Honor Your Customers by Embracing Social Insights

Honor Your Customers by Embracing Social Insights

Honor Your Customers by Embracing Social Insights

Yesterday, I stumbled into China Wok with an  iPhone in my left hand and an iPad in the right. I had precious little time before my conference call was to begin, and my hurry was obvious from my abrupt entrance. The owner looked up and grinned. She quickly shouted to the cook “Chef Special Pad Thai! No Pork! Double Chicken!” She knew me. She knew who I was, what I wanted and served it up swiftly, with a smile. It was a stellar customer experience and it won’t soon be forgotten.

There’s a warm feeling you get when you walk into a familiar place of business. When the staff knows you by name, greets you with delight and asks if you’d like your usual order, you feel welcome and respected. I’ve worked in the software industry for some time now. At every company, I’ve continually wondered how we could provide that “known and valued” feeling to our customers. I’ve wondered, is there a way to help each customer feel honored, every time they interact with us?

In my last job, I managed a terrific team that monitored the social web for brand mentions. We then routed those social media mentions to the exact employee most able to assist, across departments, functions and geographic regions. As we executed this work, I realized we could be even more effective if we had a total customer relationship view of the person who made the comment.

What I was looking for was a way to identify critical information, across a variety of sources, in order to create a single, authoritative view of a customer. I wanted a “single source of truth” to inform decisions and to power business processes.

Honor Your Customers by Embracing Social Insights

Customers must be honored and respected

You may ask, why would I want to know as much as possible about my customers? For some, the motivation may be to sell them as much as possible. That’s actually not what drives me, personally. In my case, I want to provide each customer with the best possible experience.

I believe that the modern customer expects convenience. They do not appreciate being forced to wait. They don’t appreciate feeling treated as a number, forced into a queue, re-authenticated at every transfer and sent into labyrinthine loops of endless decision trees. They want courteous, friendly, personal service.

They want to connect with an employee who is empowered to solve their issue, not to read them a script. The back-end data in many large organizations is in disarray. I’ve heard tales of scattered CRMs, built through acquisitions and left unlinked. I’ve heard laments about CRMs segmented by silos and guarded by political power struggles. Perhaps the sales team has one system, the support team another and marketing, yet another still. In addition, data integrity standards within CRM records are often loosely enforced, or resisted in a passive aggressive way, due to departmental conflicts.

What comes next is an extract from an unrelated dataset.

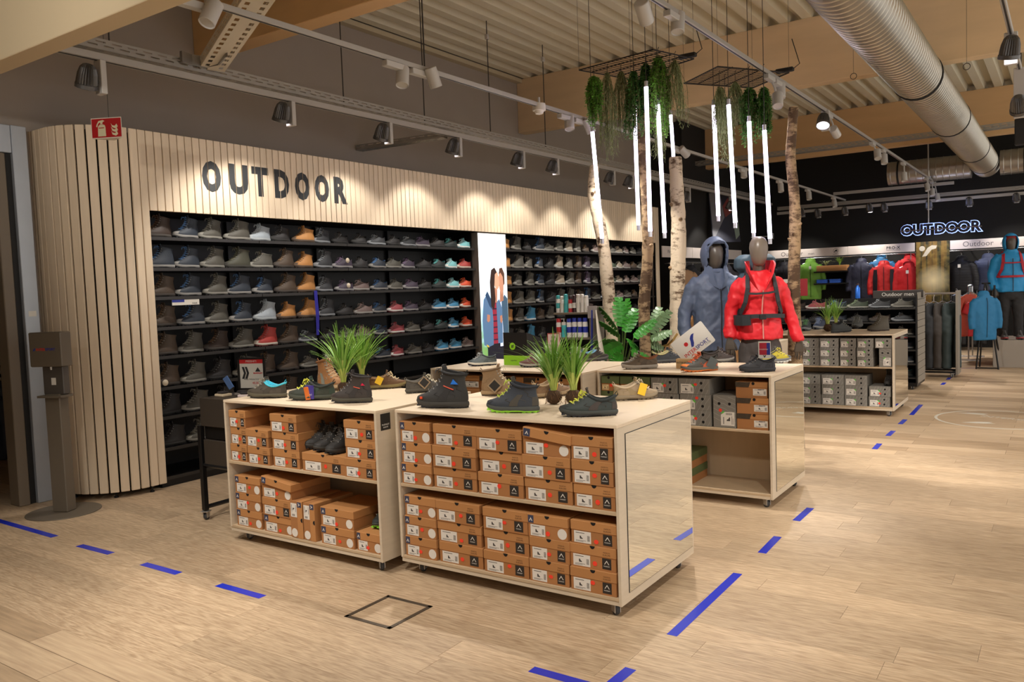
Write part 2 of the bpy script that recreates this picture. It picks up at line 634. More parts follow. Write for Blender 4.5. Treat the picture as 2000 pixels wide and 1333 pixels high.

All of these systems have one thing in common: They all hold information about PEOPLE – Human beings that must be honored, respected and treated kindly. Without impeccable data management, corporations will not be able to empower their front line effectively to provide the personalized service the modern era requires. In fact, to deliver truly stellar customer experience, you need accurate, consistent and connected customer information across channels, touch points and products.

Customers are flocking to social channels in record numbers. Customers now initiate hundreds of millions of social conversations with brands each day. They share more data than at any time in history. Today, millions of customers will seek help from brands on social networks. The more you know your customer, the better you can serve them.